| Your instructions |
Say how many lines contain "picture", using only the number.

| Source excerpt |
────────
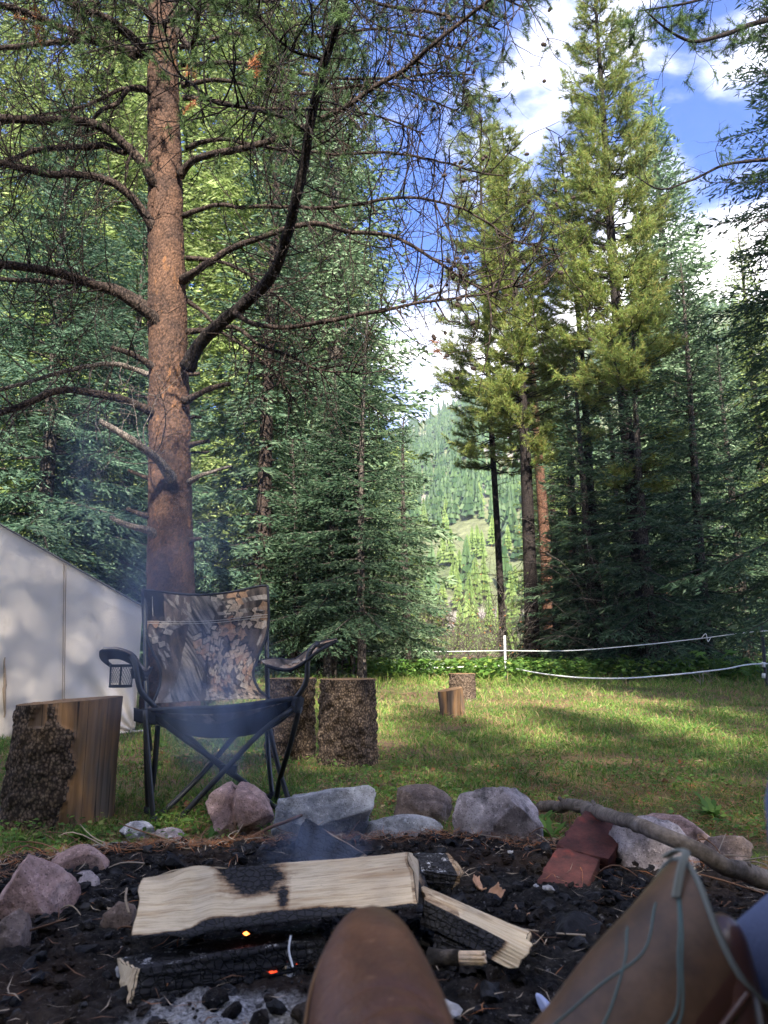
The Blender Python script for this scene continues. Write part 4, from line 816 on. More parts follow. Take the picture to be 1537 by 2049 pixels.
def stone(label, cx, cyb, w_, h_, mat, seed, yaw=0, tilt=(0, 0), deep=.75, planes=8, dz=0.0, cut=.62, crack=0, scale3=None):
    g = G(cx, cyb, max(0, dz)); Yc = g[1]; sx = w_ * Yc / F / 2; hh = h_ * Yc / F; sy = sx * deep; Yc2 = Yc + sy * .45
    v, f = rockv(seed, (1, 1, 1), planes + 3, 5, .2, cut - .06); v = v @ rotm(seed * 1.3, seed * .7, 0).T
    v = v / (v.max(0) - v.min(0)) * 2 * np.array([sx, sy, hh * .62]); v = v @ rotm(rad(tilt[0]), rad(tilt[1]), rad(yaw)).T
    if crack:
        u = v[:, 0] / sx - .05; u = u + .25 * (v[:, 2] / hh) + .08 * vnoise(v * 20, 3); v[:, 2] -= .13 * hh * np.exp(-(u / .07) ** 2) * (v[:, 2] > 0); v[:, 1] += .22 * sy * np.exp(-(u / .09) ** 2) * (v[:, 1] < 0)
    x = P(cx, cyb, Yc2)[0]; zb = dz - hh * .22; v = v - [0, 0, v[:, 2].min()]; b = Buf(); b.add(v + [x, Yc2, zb], f); return solo(b, 'stone', MAT[mat], label, 'stone', group=SGR)
stone('pinkish boulder with a vertical crease directly under the camp chair', 475, 1674, 132, 92, 'st_pink', 2, 5, planes=5, crack=1)
stone('low white stone left of the creased pink boulder', 272, 1684, 66, 34, 'st_white', 3)
stone('flat grey-white stone just right of the low white one', 342, 1688, 64, 26, 'st_pinkw', 4)
stone('large angular grey-white rock in the middle of the back of the ring', 648, 1706, 205, 104, 'st_grey', 6, -6, (0, -8), .7, 12, cut=.5)
stone('dark brown rounded stone standing behind the ring in the grass', 838, 1650, 114, 68, 'st_brown', 7, planes=5)
stone('long rounded grey stone lying lengthwise between the angular rocks', 808, 1704, 158, 62, 'st_grey', 8, 2, deep=.5, planes=3, cut=.75)
stone('angular pink and white granite rock left of the red bricks', 998, 1716, 176, 120, 'st_pinkw', 9, 10, (0, 6), .6, 10, cut=.52)
stone('broad pinkish rock behind the red bricks, blackened at its foot', 1300, 1782, 165, 122, 'st_pinkw', 10, -8, deep=.8, planes=7, cut=.6)
stone('pale smooth stone half hidden behind the long grey pole', 1350, 1702, 150, 58, 'st_pink', 12, planes=5)
stone('low grey stone right of the pole near the picture edge', 1452, 1738, 108, 56, 'st_brown', 13)
stone('big red-pink boulder at the left edge of the fire ring', 62, 1882, 150, 140, 'st_pink', 14, 20, deep=.9, planes=9, cut=.55)
stone('round mauve stone touching the big red-pink boulder', 150, 1790, 108, 82, 'st_pink', 15, planes=5)
stone('small angular stone in front of the round mauve stone', 160, 1822, 66, 62, 'st_pinkw', 16)
stone('grey stone at the lower left corner below the red-pink boulder', 8, 1965, 92, 112, 'st_brown', 17, planes=5)
stone('flat stone sunk in the dirt under the thin stick', 222, 1712, 78, 22, 'st_grey', 18)
stone('small reddish stone among the needles beside the charcoal', 276, 1748, 40, 30, 'st_pink', 19)
stone('rough brown rock behind the left end of the charred log', 240, 1915, 78, 92, 'st_brown', 20, 10, planes=9, cut=.5)
stone('little pinkish pebble in front of the brown rounded stone row', 704, 1704, 30, 30, 'st_pink', 21)
def lump(label, cx, cyb, w_, h_, seed):
    g = G(cx, cyb, .04); s = w_ * g[1] / F / 2; v, f = rockv(seed, (s, s * .8, h_ * g[1] / F / 2), 12, 3, .25, .45); b = Buf(); b.add(v + g + [0, s * .5, h_ * g[1] / F * .3], f); return solo(b, 'coal_lump', MAT['coal'], label, 'charcoal lump', group='large charcoal lumps', smooth=False)
lump('black charcoal lump left of the main split log, near the thin stick', 340, 1752, 56, 46, 31); lump('black charcoal lump behind the split log near the creased boulder', 480, 1722, 60, 34, 32)
for k, (px, py, s, l) in enumerate([(1160, 1900, 110, 'large matte charcoal lump in the open coals below the bricks'), (1010, 2000, 60, 'charcoal lump near the pale broken stick'), (975, 1975, 44, 'small shiny charcoal lump under the pale broken stick'), (1120, 1860, 50, 'charcoal lump close below the lower red brick'), (60, 1985, 60, 'charcoal lump beside the grey corner stone'), (170, 1930, 70, 'charcoal lump between the corner stone and charred log'), (340, 2010, 60, 'charcoal lump in front of the charred log')]):
    lump(l, px, py, s, s * .6, 33 + k)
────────
| Complete output |
2